**WRITTEN TASK:**
Take the lines from the beginning of the data below through the line holding "S.camera = cam" and return exactly those.

========

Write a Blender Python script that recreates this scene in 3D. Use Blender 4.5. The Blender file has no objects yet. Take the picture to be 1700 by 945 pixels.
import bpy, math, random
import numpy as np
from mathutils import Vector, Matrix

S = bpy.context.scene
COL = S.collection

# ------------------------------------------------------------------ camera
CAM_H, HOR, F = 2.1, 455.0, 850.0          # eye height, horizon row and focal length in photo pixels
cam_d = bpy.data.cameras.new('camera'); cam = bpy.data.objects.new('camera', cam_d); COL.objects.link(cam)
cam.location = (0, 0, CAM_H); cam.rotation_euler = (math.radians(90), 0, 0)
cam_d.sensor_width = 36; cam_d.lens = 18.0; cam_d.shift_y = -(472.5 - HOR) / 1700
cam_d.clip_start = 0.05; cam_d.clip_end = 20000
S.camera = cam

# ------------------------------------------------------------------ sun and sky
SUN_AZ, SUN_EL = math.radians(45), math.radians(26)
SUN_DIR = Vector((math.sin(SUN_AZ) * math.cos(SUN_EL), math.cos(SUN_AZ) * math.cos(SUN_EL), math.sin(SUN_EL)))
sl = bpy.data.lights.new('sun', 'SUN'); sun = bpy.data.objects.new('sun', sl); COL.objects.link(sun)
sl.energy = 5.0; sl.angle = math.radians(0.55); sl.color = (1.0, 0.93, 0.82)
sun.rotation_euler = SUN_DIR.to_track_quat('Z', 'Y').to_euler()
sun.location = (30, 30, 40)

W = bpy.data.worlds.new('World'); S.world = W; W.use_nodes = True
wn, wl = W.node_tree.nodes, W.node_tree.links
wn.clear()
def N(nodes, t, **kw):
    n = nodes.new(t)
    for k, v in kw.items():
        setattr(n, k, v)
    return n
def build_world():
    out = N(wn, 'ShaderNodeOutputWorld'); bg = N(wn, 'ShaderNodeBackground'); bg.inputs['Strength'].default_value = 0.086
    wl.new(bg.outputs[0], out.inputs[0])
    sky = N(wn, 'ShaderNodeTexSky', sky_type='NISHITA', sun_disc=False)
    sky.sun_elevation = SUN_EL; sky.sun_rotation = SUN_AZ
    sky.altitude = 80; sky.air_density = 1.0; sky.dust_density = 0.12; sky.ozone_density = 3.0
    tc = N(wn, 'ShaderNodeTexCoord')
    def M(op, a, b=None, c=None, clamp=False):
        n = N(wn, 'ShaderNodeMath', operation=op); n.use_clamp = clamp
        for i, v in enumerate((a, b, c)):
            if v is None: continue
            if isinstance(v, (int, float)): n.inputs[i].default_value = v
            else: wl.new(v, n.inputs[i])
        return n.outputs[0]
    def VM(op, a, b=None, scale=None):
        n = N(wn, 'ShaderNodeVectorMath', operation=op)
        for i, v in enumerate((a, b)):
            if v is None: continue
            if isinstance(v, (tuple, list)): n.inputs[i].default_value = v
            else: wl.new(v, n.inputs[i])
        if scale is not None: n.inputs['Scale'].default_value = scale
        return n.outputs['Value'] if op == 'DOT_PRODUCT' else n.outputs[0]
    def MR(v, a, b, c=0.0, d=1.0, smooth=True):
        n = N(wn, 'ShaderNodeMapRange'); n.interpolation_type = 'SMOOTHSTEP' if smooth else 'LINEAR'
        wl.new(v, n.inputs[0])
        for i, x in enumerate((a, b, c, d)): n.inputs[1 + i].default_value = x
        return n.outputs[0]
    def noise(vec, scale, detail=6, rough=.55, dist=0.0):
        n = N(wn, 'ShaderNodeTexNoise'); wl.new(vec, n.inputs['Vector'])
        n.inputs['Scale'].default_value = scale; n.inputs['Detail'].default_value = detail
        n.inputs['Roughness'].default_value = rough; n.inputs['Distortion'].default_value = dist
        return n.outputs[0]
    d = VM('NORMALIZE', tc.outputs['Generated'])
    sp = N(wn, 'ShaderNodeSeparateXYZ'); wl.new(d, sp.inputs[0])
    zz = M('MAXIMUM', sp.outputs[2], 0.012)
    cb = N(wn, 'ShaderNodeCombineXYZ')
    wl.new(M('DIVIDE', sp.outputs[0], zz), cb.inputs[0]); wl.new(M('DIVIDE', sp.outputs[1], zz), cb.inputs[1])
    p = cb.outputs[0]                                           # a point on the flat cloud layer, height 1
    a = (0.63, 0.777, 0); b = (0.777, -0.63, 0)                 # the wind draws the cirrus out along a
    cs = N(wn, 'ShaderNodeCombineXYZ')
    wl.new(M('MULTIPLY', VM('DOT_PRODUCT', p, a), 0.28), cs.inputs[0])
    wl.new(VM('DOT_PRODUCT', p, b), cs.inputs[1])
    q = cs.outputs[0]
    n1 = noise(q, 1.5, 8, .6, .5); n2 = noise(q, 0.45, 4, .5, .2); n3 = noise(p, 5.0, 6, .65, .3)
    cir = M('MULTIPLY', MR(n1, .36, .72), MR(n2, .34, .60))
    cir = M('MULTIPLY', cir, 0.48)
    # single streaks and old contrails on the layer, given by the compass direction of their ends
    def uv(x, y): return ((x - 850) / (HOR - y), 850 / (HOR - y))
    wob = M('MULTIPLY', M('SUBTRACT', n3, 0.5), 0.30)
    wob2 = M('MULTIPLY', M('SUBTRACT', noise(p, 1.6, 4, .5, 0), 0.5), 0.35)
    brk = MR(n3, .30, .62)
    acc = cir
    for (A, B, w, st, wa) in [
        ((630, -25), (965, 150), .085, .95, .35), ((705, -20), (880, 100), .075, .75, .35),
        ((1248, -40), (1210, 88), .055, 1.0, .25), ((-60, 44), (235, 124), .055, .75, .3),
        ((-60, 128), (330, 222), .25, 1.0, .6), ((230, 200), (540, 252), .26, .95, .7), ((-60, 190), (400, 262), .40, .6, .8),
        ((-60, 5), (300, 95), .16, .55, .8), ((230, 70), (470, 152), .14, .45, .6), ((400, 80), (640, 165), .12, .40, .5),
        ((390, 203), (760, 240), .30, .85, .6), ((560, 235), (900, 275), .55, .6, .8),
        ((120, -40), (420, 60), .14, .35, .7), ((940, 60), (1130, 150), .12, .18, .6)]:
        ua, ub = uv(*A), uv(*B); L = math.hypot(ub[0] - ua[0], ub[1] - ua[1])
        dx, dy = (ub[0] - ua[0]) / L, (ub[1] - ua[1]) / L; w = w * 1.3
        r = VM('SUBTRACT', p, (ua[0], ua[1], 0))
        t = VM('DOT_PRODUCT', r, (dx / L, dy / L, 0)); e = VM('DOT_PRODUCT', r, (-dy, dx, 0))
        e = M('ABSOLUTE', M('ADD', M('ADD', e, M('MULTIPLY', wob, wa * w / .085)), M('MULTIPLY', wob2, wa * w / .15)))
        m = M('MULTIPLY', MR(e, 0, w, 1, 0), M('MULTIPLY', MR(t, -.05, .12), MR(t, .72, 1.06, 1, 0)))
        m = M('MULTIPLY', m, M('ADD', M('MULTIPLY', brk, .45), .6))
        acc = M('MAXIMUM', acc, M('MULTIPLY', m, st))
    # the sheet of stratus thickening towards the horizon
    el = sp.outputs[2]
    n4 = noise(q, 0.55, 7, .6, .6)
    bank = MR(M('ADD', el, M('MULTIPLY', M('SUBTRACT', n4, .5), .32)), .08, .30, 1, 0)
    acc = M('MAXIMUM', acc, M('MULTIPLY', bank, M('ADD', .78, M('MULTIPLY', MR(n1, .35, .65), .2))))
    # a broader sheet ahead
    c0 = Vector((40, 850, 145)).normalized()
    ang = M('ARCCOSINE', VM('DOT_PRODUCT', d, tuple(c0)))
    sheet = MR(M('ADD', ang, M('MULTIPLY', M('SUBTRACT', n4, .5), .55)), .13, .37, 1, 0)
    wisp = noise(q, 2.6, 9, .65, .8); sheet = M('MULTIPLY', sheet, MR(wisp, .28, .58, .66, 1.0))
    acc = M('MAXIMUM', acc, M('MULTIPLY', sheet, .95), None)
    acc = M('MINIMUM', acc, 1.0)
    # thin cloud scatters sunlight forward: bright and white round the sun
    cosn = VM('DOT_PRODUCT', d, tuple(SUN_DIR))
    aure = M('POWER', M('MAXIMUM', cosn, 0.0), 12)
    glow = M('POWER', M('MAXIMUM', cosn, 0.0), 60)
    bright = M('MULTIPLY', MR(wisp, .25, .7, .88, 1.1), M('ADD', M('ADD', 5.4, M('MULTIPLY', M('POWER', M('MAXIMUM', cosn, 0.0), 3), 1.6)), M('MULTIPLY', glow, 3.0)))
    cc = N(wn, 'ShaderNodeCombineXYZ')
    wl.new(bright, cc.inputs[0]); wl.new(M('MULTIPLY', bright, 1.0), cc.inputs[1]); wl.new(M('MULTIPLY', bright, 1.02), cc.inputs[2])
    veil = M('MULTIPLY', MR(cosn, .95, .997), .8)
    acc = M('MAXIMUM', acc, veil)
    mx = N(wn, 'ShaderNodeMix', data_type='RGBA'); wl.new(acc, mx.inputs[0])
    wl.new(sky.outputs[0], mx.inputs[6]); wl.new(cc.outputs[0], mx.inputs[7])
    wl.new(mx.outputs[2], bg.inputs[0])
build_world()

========

**WORKED SOLUTION:**
Write a Blender Python script that recreates this scene in 3D. Use Blender 4.5. The Blender file has no objects yet. Take the picture to be 1700 by 945 pixels.
import bpy, math, random
import numpy as np
from mathutils import Vector, Matrix

S = bpy.context.scene
COL = S.collection

# ------------------------------------------------------------------ camera
CAM_H, HOR, F = 2.1, 455.0, 850.0          # eye height, horizon row and focal length in photo pixels
cam_d = bpy.data.cameras.new('camera'); cam = bpy.data.objects.new('camera', cam_d); COL.objects.link(cam)
cam.location = (0, 0, CAM_H); cam.rotation_euler = (math.radians(90), 0, 0)
cam_d.sensor_width = 36; cam_d.lens = 18.0; cam_d.shift_y = -(472.5 - HOR) / 1700
cam_d.clip_start = 0.05; cam_d.clip_end = 20000
S.camera = cam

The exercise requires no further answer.